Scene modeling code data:
━━━━━━━━━━━━━━━━
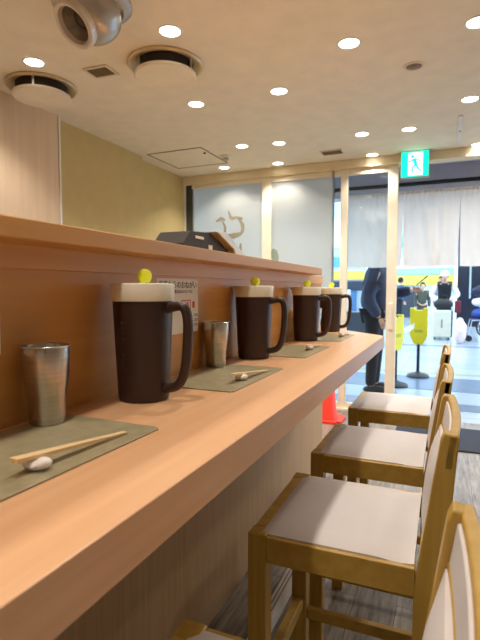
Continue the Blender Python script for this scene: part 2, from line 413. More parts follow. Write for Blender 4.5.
# ------------------------------------------------------------ papers on the partition
def paper(label, y0, y1, z0, z1):
    t = thing('notice_sheet', label, 'notice', (-.6478, (y0+y1)/2, z0))
    obj('paper', B(0, .0006, -(y1-y0)/2, (y1-y0)/2, 0, z1-z0), mat('paper', (240, 232, 220), .7), t)
    return t
ns = paper('white notice with black and red Japanese print behind the largest pitcher', .985, 1.192, 1.055, 1.199)
R90 = Matrix.Rotation(PI/2, 4, 'Z') @ Matrix.Rotation(PI/2, 4, 'X')
bm = bmesh.new()
text_bm('当店からのおねがい', .0215, Matrix.Translation((.0009, 0, .127)) @ R90, bm)
obj('heading_print', bm, mat('ink_black', (40, 36, 36), .7), ns); bm = bmesh.new()
text_bm('お箸お水はセルフです', .0105, Matrix.Translation((.0009, .02, .110)) @ R90, bm)
obj('small_print', bm, mat('ink_black', (40, 36, 36), .7), ns); bm = bmesh.new()
for k in range(3): text_bm('ご注文', .009, Matrix.Translation((.0009, .088, .045-.013*k)) @ R90, bm)
obj('small_print', bm, mat('ink_black', (40, 36, 36), .7), ns)
bm = bmesh.new()
for a in ((.012, .062, .086, .0885), (.012, .062, .064, .0665), (.012, .0145, .064, .0885), (.0595, .062, .064, .0885), (.072, .084, .066, .084)):
    box(bm, .0006, .0010, a[0], a[1], a[2], a[3])
text_bm('お水', .018, Matrix.Translation((.0009, .037, .076)) @ R90, bm)
obj('red_print', bm, mat('ink_red', (205, 40, 40), .7), ns)
tag(obj('notice_sheet', B(-.6478, -.6472, .30, .541, 1.068, 1.203), mat('paper', (240, 232, 220), .7)), 'plain pale paper edge on the partition at the left picture border', 'notice')

# ------------------------------------------------------------ register on the ledge
rg = thing('cash_register', 'dark slant-topped register with silver sloping face on the ledge', 'register', (-.85, 1.36, 1.2732), 0)
rg.scale = (1, .86, .95)
obj('housing', extr(bmesh.new(), [(0, 0), (0, .052), (.055, .098), (.235, .108), (.40, .055), (.42, 0)], 'x', -.06, .06), mat('register_dark', (46, 38, 32), .5, spec=.25), rg, bevel=.004)
obj('sloping_face', extr(bmesh.new(), [(.215, .110), (.31, .116), (.55, .028), (.54, 0), (.43, 0), (.39, .055)], 'x', -.065, .09), mat('register_silver', (190, 182, 170), .35, metal=.6), rg, bevel=.004)
bm = bmesh.new(); box(bm, .0602, .063, .09, .16, .075, .085); box(bm, .0602, .064, .05, .085, .02, .04); box(bm, .0602, .064, .2, .235, .03, .06)
bm.free()
for q_ in ((.0602, .063, .09, .16, .075, .085), (.0602, .064, .05, .085, .02, .04), (.0602, .064, .2, .235, .03, .06)): obj('front_key', B(*q_), mat('key_grey', (205, 196, 184), .4), rg, bevel=.002)

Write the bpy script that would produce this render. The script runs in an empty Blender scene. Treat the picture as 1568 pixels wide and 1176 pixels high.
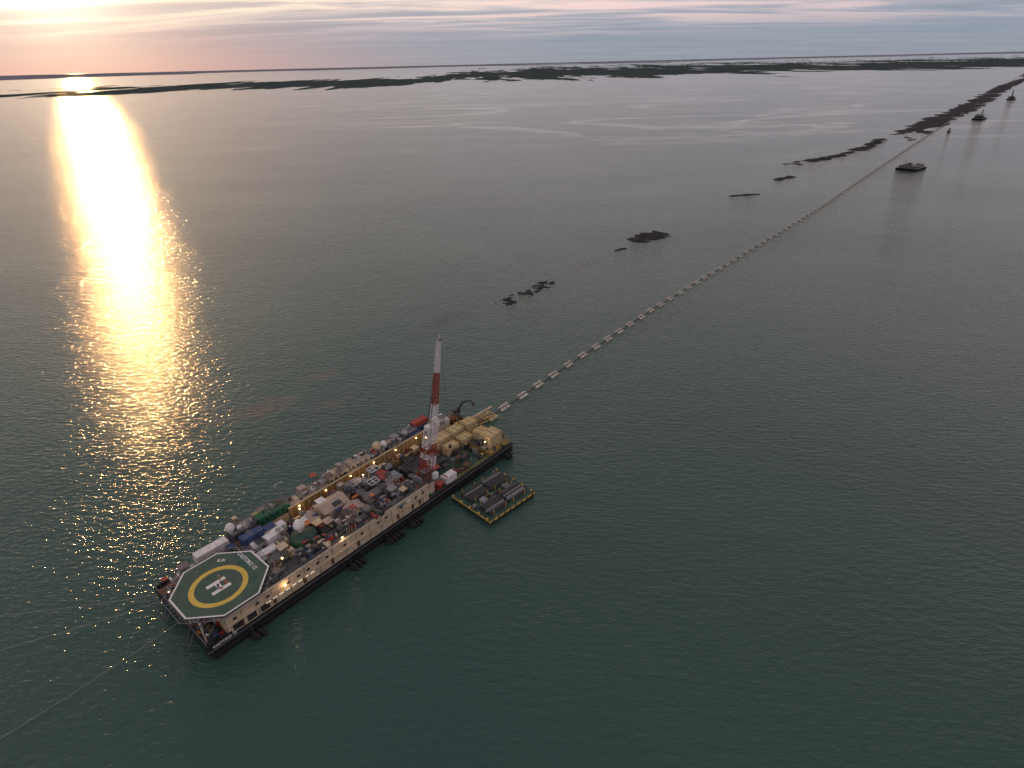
import bpy, math, random
from mathutils import Vector, Matrix, noise
random.seed(12)
rnd=random.uniform
sc=bpy.context.scene
def link(o,parent=None):
    sc.collection.objects.link(o)
    if parent: o.parent=parent
    return o
def empty(name,loc=(0,0,0),rot=0,parent=None):
    o=bpy.data.objects.new(name,None); o.location=loc; o.rotation_euler=(0,0,rot); o.empty_display_size=1
    return link(o,parent)

# ------------------------------------------------------------------ camera
H=120.0; FPX=914.0; TH=math.atan(491.5/914); RL=0.0236
cd=bpy.data.cameras.new('camera'); co=link(bpy.data.objects.new('camera',cd))
r0=Vector((1,0,0)); u0=Vector((0,math.sin(TH),math.cos(TH))); fw=Vector((0,math.cos(TH),-math.sin(TH)))
R=math.cos(RL)*r0-math.sin(RL)*u0; U=math.sin(RL)*r0+math.cos(RL)*u0
co.matrix_world=Matrix(((R.x,U.x,-fw.x,0),(R.y,U.y,-fw.y,0),(R.z,U.z,-fw.z,H),(0,0,0,1)))
cd.sensor_width=36; cd.lens=FPX/1568*36; cd.clip_end=400000; cd.clip_start=1; sc.camera=co
sc.view_settings.view_transform='Standard'

# ------------------------------------------------------------------ materials
MATS={}
def mat(name,col,rough=.7,var=.35,scale=.8,metal=0,emit=0,spec=.5):
    if name in MATS: return MATS[name]
    m=bpy.data.materials.new(name); m.use_nodes=True; nt=m.node_tree; N=nt.nodes; L=nt.links; b=N['Principled BSDF']
    b.inputs['Roughness'].default_value=rough; b.inputs['Metallic'].default_value=metal; b.inputs['Specular IOR Level'].default_value=spec
    if emit:
        b.inputs['Emission Color'].default_value=(*col,1); b.inputs['Emission Strength'].default_value=emit
    tc=N.new('ShaderNodeTexCoord'); n=N.new('ShaderNodeTexNoise'); n.inputs['Scale'].default_value=scale; n.inputs['Detail'].default_value=4; n.inputs['Roughness'].default_value=.7
    r=N.new('ShaderNodeValToRGB'); e=r.color_ramp.elements
    e[0].position=.3; e[1].position=.7
    e[0].color=(*[c*(1-var) for c in col],1); e[1].color=(*[min(1,c*(1+var*.5)) for c in col],1)
    L.new(tc.outputs['Object'],n.inputs[0]); L.new(n.outputs[0],r.inputs[0]); L.new(r.outputs[0],b.inputs['Base Color'])
    MATS[name]=m; return m
mat('hull_black',(.012,.012,.014),.5); mat('deck_green',(.025,.07,.05),.7,.5,.4); mat('deck_grey',(.05,.052,.052),.8,.5,.5)
mat('beige',(.52,.43,.31),.7,.35,.5); mat('beige_light',(.56,.49,.39),.7,.35,.5); mat('ochre',(.28,.17,.06),.7,.4,.5)
mat('white',(.64,.65,.66),.5,.25); mat('grey',(.2,.21,.23),.6,.4); mat('dark',(.03,.032,.037),.6,.5); mat('steel',(.1,.1,.11),.5,.4)
mat('red',(.28,.035,.025),.6,.3); mat('blue',(.03,.06,.16),.6,.3); mat('green',(.02,.13,.06),.6,.3); mat('yellow',(.5,.34,.08),.6,.3)
mat('cream',(.52,.43,.27),.7,.3); mat('tan_roof',(.38,.3,.25),.8,.25,.4); mat('rust',(.13,.07,.04),.9,.5); mat('helideck_green',(.035,.09,.07),.75,.3,.6)
mat('marking_white',(.7,.71,.71),.7,.2,2); mat('marking_yellow',(.62,.45,.08),.7,.25,2); mat('tyre',(.015,.015,.015),.9,.3); mat('tyre_rim',(.33,.33,.33),.8,.3)
mat('glass',(.02,.03,.04),.15,.1); mat('lamp_warm',(1,.62,.25),.5,0,1,0,10); mat('lamp_white',(1,.82,.55),.5,0,1,0,.6); mat('orange',(.45,.14,.04),.6,.3)
mat('pipe_coat',(.04,.042,.045),.55,.4); mat('skin',(.3,.17,.1)); mat('mud',(.032,.034,.042),.95,.5,.15,0,0,.1); mat('teal_tarp',(.08,.18,.2),.6,.3)
mat('float_grey',(.56,.53,.45),.7,.3,.3); mat('rope',(.24,.24,.22),.8,.2); mat('crane_white',(.62,.62,.63),.5,.1)
CL=['grey','grey','steel','dark','dark','dark','grey','blue','red','deck_grey','white','rust','tan_roof','steel','beige','deck_grey','beige_light','beige','cream','tan_roof']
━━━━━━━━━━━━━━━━
> _What is being asked_:
Return to the listing above and set it down exactly, leaving out its pictures.

> _Exercise solution_:
Continue the Blender Python script for this scene: part 2, from line 413. More parts follow. Write for Blender 4.5.
# ------------------------------------------------------------ papers on the partition
def paper(label, y0, y1, z0, z1):
    t = thing('notice_sheet', label, 'notice', (-.6478, (y0+y1)/2, z0))
    obj('paper', B(0, .0006, -(y1-y0)/2, (y1-y0)/2, 0, z1-z0), mat('paper', (240, 232, 220), .7), t)
    return t
ns = paper('white notice with black and red Japanese print behind the largest pitcher', .985, 1.192, 1.055, 1.199)
R90 = Matrix.Rotation(PI/2, 4, 'Z') @ Matrix.Rotation(PI/2, 4, 'X')
bm = bmesh.new()
text_bm('当店からのおねがい', .0215, Matrix.Translation((.0009, 0, .127)) @ R90, bm)
obj('heading_print', bm, mat('ink_black', (40, 36, 36), .7), ns); bm = bmesh.new()
text_bm('お箸お水はセルフです', .0105, Matrix.Translation((.0009, .02, .110)) @ R90, bm)
obj('small_print', bm, mat('ink_black', (40, 36, 36), .7), ns); bm = bmesh.new()
for k in range(3): text_bm('ご注文', .009, Matrix.Translation((.0009, .088, .045-.013*k)) @ R90, bm)
obj('small_print', bm, mat('ink_black', (40, 36, 36), .7), ns)
bm = bmesh.new()
for a in ((.012, .062, .086, .0885), (.012, .062, .064, .0665), (.012, .0145, .064, .0885), (.0595, .062, .064, .0885), (.072, .084, .066, .084)):
    box(bm, .0006, .0010, a[0], a[1], a[2], a[3])
text_bm('お水', .018, Matrix.Translation((.0009, .037, .076)) @ R90, bm)
obj('red_print', bm, mat('ink_red', (205, 40, 40), .7), ns)
tag(obj('notice_sheet', B(-.6478, -.6472, .30, .541, 1.068, 1.203), mat('paper', (240, 232, 220), .7)), 'plain pale paper edge on the partition at the left picture border', 'notice')

# ------------------------------------------------------------ register on the ledge
rg = thing('cash_register', 'dark slant-topped register with silver sloping face on the ledge', 'register', (-.85, 1.36, 1.2732), 0)
rg.scale = (1, .86, .95)
obj('housing', extr(bmesh.new(), [(0, 0), (0, .052), (.055, .098), (.235, .108), (.40, .055), (.42, 0)], 'x', -.06, .06), mat('register_dark', (46, 38, 32), .5, spec=.25), rg, bevel=.004)
obj('sloping_face', extr(bmesh.new(), [(.215, .110), (.31, .116), (.55, .028), (.54, 0), (.43, 0), (.39, .055)], 'x', -.065, .09), mat('register_silver', (190, 182, 170), .35, metal=.6), rg, bevel=.004)
bm = bmesh.new(); box(bm, .0602, .063, .09, .16, .075, .085); box(bm, .0602, .064, .05, .085, .02, .04); box(bm, .0602, .064, .2, .235, .03, .06)
bm.free()
for q_ in ((.0602, .063, .09, .16, .075, .085), (.0602, .064, .05, .085, .02, .04), (.0602, .064, .2, .235, .03, .06)): obj('front_key', B(*q_), mat('key_grey', (205, 196, 184), .4), rg, bevel=.002)

Write the bpy script that would produce this render. The script runs in an empty Blender scene. Treat the picture as 1568 pixels wide and 1176 pixels high.
import bpy, math, random
from mathutils import Vector, Matrix, noise
random.seed(12)
rnd=random.uniform
sc=bpy.context.scene
def link(o,parent=None):
    sc.collection.objects.link(o)
    if parent: o.parent=parent
    return o
def empty(name,loc=(0,0,0),rot=0,parent=None):
    o=bpy.data.objects.new(name,None); o.location=loc; o.rotation_euler=(0,0,rot); o.empty_display_size=1
    return link(o,parent)

# ------------------------------------------------------------------ camera
H=120.0; FPX=914.0; TH=math.atan(491.5/914); RL=0.0236
cd=bpy.data.cameras.new('camera'); co=link(bpy.data.objects.new('camera',cd))
r0=Vector((1,0,0)); u0=Vector((0,math.sin(TH),math.cos(TH))); fw=Vector((0,math.cos(TH),-math.sin(TH)))
R=math.cos(RL)*r0-math.sin(RL)*u0; U=math.sin(RL)*r0+math.cos(RL)*u0
co.matrix_world=Matrix(((R.x,U.x,-fw.x,0),(R.y,U.y,-fw.y,0),(R.z,U.z,-fw.z,H),(0,0,0,1)))
cd.sensor_width=36; cd.lens=FPX/1568*36; cd.clip_end=400000; cd.clip_start=1; sc.camera=co
sc.view_settings.view_transform='Standard'

# ------------------------------------------------------------------ materials
MATS={}
def mat(name,col,rough=.7,var=.35,scale=.8,metal=0,emit=0,spec=.5):
    if name in MATS: return MATS[name]
    m=bpy.data.materials.new(name); m.use_nodes=True; nt=m.node_tree; N=nt.nodes; L=nt.links; b=N['Principled BSDF']
    b.inputs['Roughness'].default_value=rough; b.inputs['Metallic'].default_value=metal; b.inputs['Specular IOR Level'].default_value=spec
    if emit:
        b.inputs['Emission Color'].default_value=(*col,1); b.inputs['Emission Strength'].default_value=emit
    tc=N.new('ShaderNodeTexCoord'); n=N.new('ShaderNodeTexNoise'); n.inputs['Scale'].default_value=scale; n.inputs['Detail'].default_value=4; n.inputs['Roughness'].default_value=.7
    r=N.new('ShaderNodeValToRGB'); e=r.color_ramp.elements
    e[0].position=.3; e[1].position=.7
    e[0].color=(*[c*(1-var) for c in col],1); e[1].color=(*[min(1,c*(1+var*.5)) for c in col],1)
    L.new(tc.outputs['Object'],n.inputs[0]); L.new(n.outputs[0],r.inputs[0]); L.new(r.outputs[0],b.inputs['Base Color'])
    MATS[name]=m; return m
mat('hull_black',(.012,.012,.014),.5); mat('deck_green',(.025,.07,.05),.7,.5,.4); mat('deck_grey',(.05,.052,.052),.8,.5,.5)
mat('beige',(.52,.43,.31),.7,.35,.5); mat('beige_light',(.56,.49,.39),.7,.35,.5); mat('ochre',(.28,.17,.06),.7,.4,.5)
mat('white',(.64,.65,.66),.5,.25); mat('grey',(.2,.21,.23),.6,.4); mat('dark',(.03,.032,.037),.6,.5); mat('steel',(.1,.1,.11),.5,.4)
mat('red',(.28,.035,.025),.6,.3); mat('blue',(.03,.06,.16),.6,.3); mat('green',(.02,.13,.06),.6,.3); mat('yellow',(.5,.34,.08),.6,.3)
mat('cream',(.52,.43,.27),.7,.3); mat('tan_roof',(.38,.3,.25),.8,.25,.4); mat('rust',(.13,.07,.04),.9,.5); mat('helideck_green',(.035,.09,.07),.75,.3,.6)
mat('marking_white',(.7,.71,.71),.7,.2,2); mat('marking_yellow',(.62,.45,.08),.7,.25,2); mat('tyre',(.015,.015,.015),.9,.3); mat('tyre_rim',(.33,.33,.33),.8,.3)
mat('glass',(.02,.03,.04),.15,.1); mat('lamp_warm',(1,.62,.25),.5,0,1,0,10); mat('lamp_white',(1,.82,.55),.5,0,1,0,.6); mat('orange',(.45,.14,.04),.6,.3)
mat('pipe_coat',(.04,.042,.045),.55,.4); mat('skin',(.3,.17,.1)); mat('mud',(.032,.034,.042),.95,.5,.15,0,0,.1); mat('teal_tarp',(.08,.18,.2),.6,.3)
mat('float_grey',(.56,.53,.45),.7,.3,.3); mat('rope',(.24,.24,.22),.8,.2); mat('crane_white',(.62,.62,.63),.5,.1)
CL=['grey','grey','steel','dark','dark','dark','grey','blue','red','deck_grey','white','rust','tan_roof','steel','beige','deck_grey','beige_light','beige','cream','tan_roof']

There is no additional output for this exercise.